Jetzt bleibe ich solange hier sitzen und beschreibe den Frühling, bis er kommt. Ich möchte doch zu gerne wissen, wozu ein zivilisierter Mensch heute noch den Winter braucht. Frau Holle war schon alt, als ich noch jung war, trat längst in den Ruhestand. Ihr Posten wurde, wie bei allen Rationalisierungen, durch ein Heer von Schneekanonieren ersetzt. Nicht so märchenhaft, dafür teurer und umweltfeindlich. Unseren Teichen und Seen brauchen keine Eisdecken mehr zu wachsen, denn Schlittschuhlaufen können wir ganzj ährig in Hallen. Ohne Charme, ohne den Kitzel von möglichem Einbruch mit nachfolgender Rettung, dafür mit viel Energieverbrauch.
Die Touristen suchen uns aufgrund uralter Prospekte aus den Jahren Schnee ohnedies heim. Jagt sie hinauf in die Gletscher! Das hält frisch, siehe Ötzi. Auch die Brauereirösser brauchen keine Eisblöcke mehr aus den Felsenkellern zu holen.
Erstens gibt es kaum mehr Rösser, zweitens sinkt der Bierkonsum wegen der heißen Sommer ohnehin, und drittens und viertens haben FCKW-bewährte Kühlgeräte die Eiskeller längst auf Eis gelegt. Nur mir zieht die Ganslhaut auf.
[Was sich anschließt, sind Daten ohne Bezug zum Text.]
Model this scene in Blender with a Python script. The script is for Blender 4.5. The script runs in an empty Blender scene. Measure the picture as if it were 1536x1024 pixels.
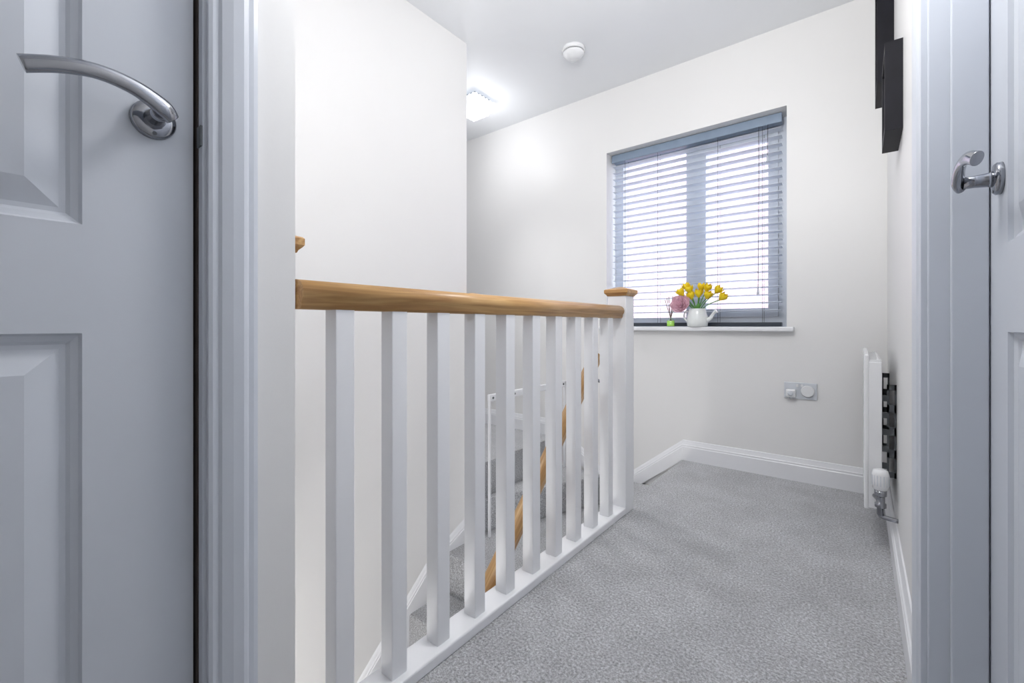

Aber ich wollte ja vom Frühling schreiben. Vor Zeiten war damit untrennbar die Liebe verbunden.
Liebe ist... wenn man/frau glaubt, darüber schreiben zu müssen, nur weil der Kalender auf Frühlingsbeginn zusteuert. Obwohl der Streusplit bei jedem Schritt an den letzten Ausrutscher erinnert. Macht nichts. Steht ja schon in der Bibel: der Gerechte fällt...
Ludwig Uhland, ja, der mit den Gedichten zum Auswendiglernen, der hatte noch seinen Frühlingsglauben. „Die linden Lüfte sind erwacht... / Die Welt wird schöner mit jedem Tag, / Man weiß nicht, was noch werden mag...”
Gottfried Kellers Frühlingsglaube ist schon progressiver. Der Herr lebte ja auch eine Generation später. „Das ist das Lied vom Völkerfrieden,/Und von der Menschheit letztem Glück...”
Ich wollte Ihnen doch solange den Frühling beschreiben, bis er kommt. Überfordert. Inzwischen werde ich schneeschaufeln gehen. Folgen: siehe oben.